Before you load up your truck, call the yard to confirm which materials they accept. Some don’t take certain alloys, electronics, or items with hazardous components like refrigerant-containing appliances. Separating your metals before arrival (keeping copper separate from aluminum, for instance) typically gets you a better price than bringing in a mixed load, because the yard doesn’t have to sort it for you.

Legal Requirements for Selling Scrap

Every state regulates scrap metal transactions to some degree. Common requirements include presenting a government-issued photo ID for every sale, filling out transaction forms that record what was sold and when, and waiting through a holding period before the yard can process your material. These rules give law enforcement a window to identify stolen goods.

Certain items face extra scrutiny. Catalytic converters, manhole covers, utility wire, and other infrastructure-related metals often require proof of ownership or a bill of sale. Some states restrict who can sell these items entirely. Scrap yards that buy regulated items without proper documentation risk fines and criminal charges, so they tend to be strict about paperwork.

Web Scraping: The Digital Meaning

In a technology context, scraping (or web scraping) refers to using software to automatically extract information from websites. A scraper reads the underlying code of a web page and pulls out specific pieces of data, such as product prices, job listings, customer reviews, or contact information. Search engines like Google are essentially massive scrapers: they crawl billions of web pages, extract their content, and organize it into searchable results.

Businesses use web scraping for competitive intelligence (monitoring a rival’s pricing), market research (collecting public job postings to analyze hiring trends), lead generation (pulling business contact info from directories), and aggregation services (compiling flight prices or hotel rates from multiple sites into one comparison tool). Researchers use it to gather large datasets from public sources without manually copying information page by page.

Is Web Scraping Legal?

The legality of web scraping depends on what data you’re collecting and how you access it. The general rule that has emerged from U.S. court decisions: if the data is visible to anyone without logging in, paying, or bypassing security measures, scraping it is usually permissible. This includes public product listings, published news articles, open business directories, and public social media profiles.

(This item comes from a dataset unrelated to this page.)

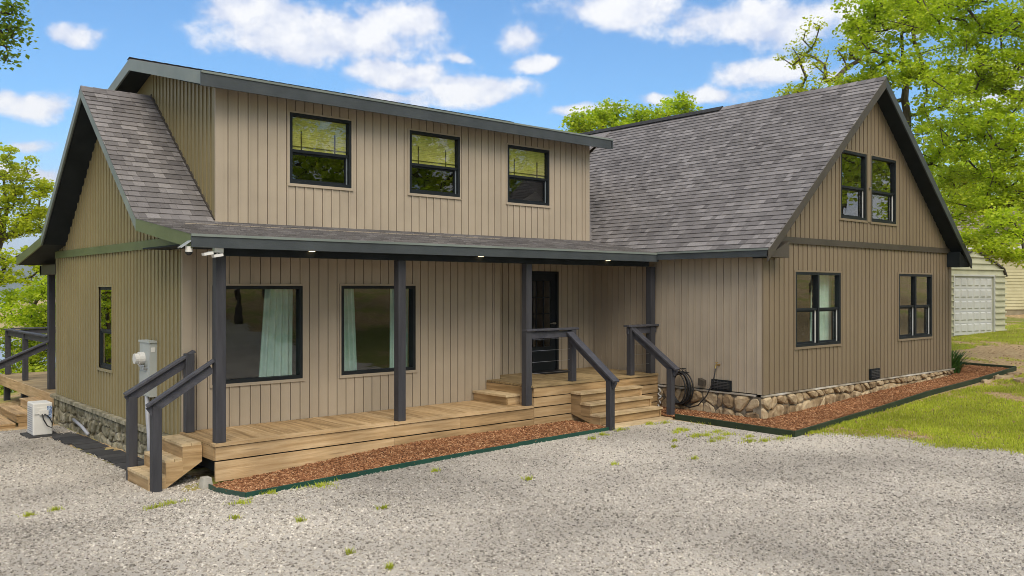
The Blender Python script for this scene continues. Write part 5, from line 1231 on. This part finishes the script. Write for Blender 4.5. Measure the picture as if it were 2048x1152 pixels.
# trees across the drive, behind the viewer: the window glass mirrors them
def copy_tree(src, loc, rz, sc_, label):
    c = src.copy(); col.objects.link(c); c.location = loc; c.rotation_euler = (0, 0, rz); c.scale = (sc_,)*3; c['label'] = label
    for ch in src.children: k = ch.copy(); col.objects.link(k); k.parent = c
    return c
tb = Vector((6, -16, gzf(6, -16)))
bt = tree('leafy shade tree across the drive facing the porch', 'tree', [tb, tb+Vector((0,0,4)), tb+Vector((.4,.2,7)), tb+Vector((.2,.4,10))],
     [((6,-16,9),(3.8,2.6),60), ((3.5,-17,7),(2.8,1.6),30), ((9,-15,7.2),(3,1.8),34), ((6.5,-13.5,6.8),(2.4,1.4),24), ((6,-16,12),(3,1.8),30)], 'leafbright', 60, .6, .2, 41, .5, GT)
for (x, y, rz, s_, l_) in ((38,-4,2.1,1.15,'leafy shade tree across the drive far right, mirrored in the wing windows'),(50,-9,.6,1.3,'leafy shade tree beyond the far right end of the drive'),(33,-14,5.1,1.25,'leafy shade tree behind the ones facing the wing'),(21,-7,3.6,.95,'smaller leafy tree close across the drive from the dormer'),(-3,31,1.6,1.0,'leafy tree beyond the left wall, mirrored in its narrow window'),(-9,38,2.9,1.2,'second leafy tree further beyond the left wall'),(16,-12,1.1,1.15,'leafy shade tree across the drive facing the right wing'), (26,-10,2.6,1.2,'leafy shade tree across the drive beyond the wing corner'), (-4,-14,4.0,1.1,'leafy shade tree across the drive left of the viewer'),
                    (12,-24,.4,1.3,'leafy shade tree further back across the drive'), (1,-26,5.2,1.3,'second leafy tree further back across the drive'), (22,-22,3.3,1.3,'third leafy tree far back across the drive'),
                    (-14,4,2.2,1.2,'leafy shade tree left of the drive'), (-13,16,3.0,1.2,'leafy shade tree left of the drive facing the left wall')):
    copy_tree(bt, (x, y, gzf(x, y)), rz, s_, l_)

copy_tree(bushy, (.7, 27.2, gzf(.7, 27.2)+.5), 2.0, 1.25, 'bushy green tree beyond the rear deck, mirrored in the narrow left window')
copy_tree(bushy, (-.5, 34, gzf(-.5, 34)+.5), .7, 1.6, 'larger bushy green tree further beyond the rear deck')
# ------------------------------------------------------------------ the hazy air over the lake
m = bpy.data.materials.new('air'); m.use_nodes = True; nt = m.node_tree; nt.nodes.remove(nt.nodes['Principled BSDF'])
pv = nt.nodes.new('ShaderNodeVolumePrincipled'); pv.inputs['Density'].default_value = .00022; pv.inputs['Color'].default_value = (.86, .90, .96, 1); pv.inputs['Anisotropy'].default_value = .2
nt.links.new(pv.outputs[0], nt.nodes['Material Output'].inputs['Volume']); MT['air'] = m
b = MB(); b.box(-3200, 4200, -1000, 5400, -30, 260); tag(b.build('haze', 'air'), kind='stuff')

In a landmark case, the Ninth Circuit ruled in 2022 that scraping publicly accessible LinkedIn profiles did not violate federal anti-hacking laws, since anyone could view those pages without an account. A 2024 case involving Meta and the data company Bright Data reinforced this principle, with the court finding that scraping genuinely public data held up even against aggressive legal challenges.

The line gets drawn when you bypass protections. If a site requires a login, uses anti-bot technology, or imposes rate limits, circumventing those barriers to scrape data creates real legal risk. Reddit’s ongoing lawsuit against Perplexity AI alleges exactly this, claiming the company evaded technical protections to access content. In the EU, privacy laws add another layer. France’s data protection authority fined a company 240,000 euros for scraping publicly visible LinkedIn data that contained personal information, ruling that public visibility alone doesn’t override privacy protections under GDPR.

Terms of service also matter. If you created an account on a website and clicked “I Agree” to terms that prohibit scraping, you can be held liable for breach of contract even if the data itself is public. Terms buried in a footer link that you never explicitly agreed to carry far less legal weight.

Which Type of Scrapping Applies to You

If you’re looking at a pile of old copper pipes, aluminum gutters, or a junked car and wondering what to do with it, physical scrapping is your answer. Call a local scrap yard, ask about current prices for your metal type, and bring a valid ID. If you’re trying to pull data from a website for business or research purposes, you’re looking at web scraping, which involves software tools ranging from simple browser extensions to custom-coded programs in Python. In either case, the core idea is the same: extracting value from something that would otherwise sit unused.